Quantitative mass spectrometry of decarburisation and denitridation of cemented carbonitrides during sintering

Quantitative quadrupole mass spectrometry of (Ti, W)C-based cemented carbonitrides was carried out in order to monitor the evolution of the gas species as a function of time and temperature during vacuum sintering. Solid standards and gas mixtures as well as precise flow control were employed for calibration. Upon integration of the outgassing rates the carbon and nitrogen evolutions and mass losses during sintering of raw hardmetal powder mixtures (WC, TiC,...) and cemented carbonitrides could be quantified.

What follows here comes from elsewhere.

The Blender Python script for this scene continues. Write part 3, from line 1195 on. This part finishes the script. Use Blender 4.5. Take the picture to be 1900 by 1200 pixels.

Outgassing occurs in the range of temperatures 490-1480 degreesC. Nitrogen outgassing of (Ti, W)(C, N) was greater than that of Ti(C, N) due to the presence of W which increases the nitrogen activity in the solid causing a higher nitrogen equilibrium pressure. TiN showed a CO (0.2 wt%) and N-2 (0.5 wt%) weight loss only in the presence of the binder phase. For powder mixtures, it was observed that the amount of CO, CO2 and N-2 liberated during vacuum sintering increased with the addition of cobalt in comparison with the same powders without binder phase. Nitrogen containing cermet alloys showed a greater loss of carbon than (Ti, W)C-based hardmetals. A careful control of carbon content by doping seems to be necessary in such alloys to avoid eta -phase formation.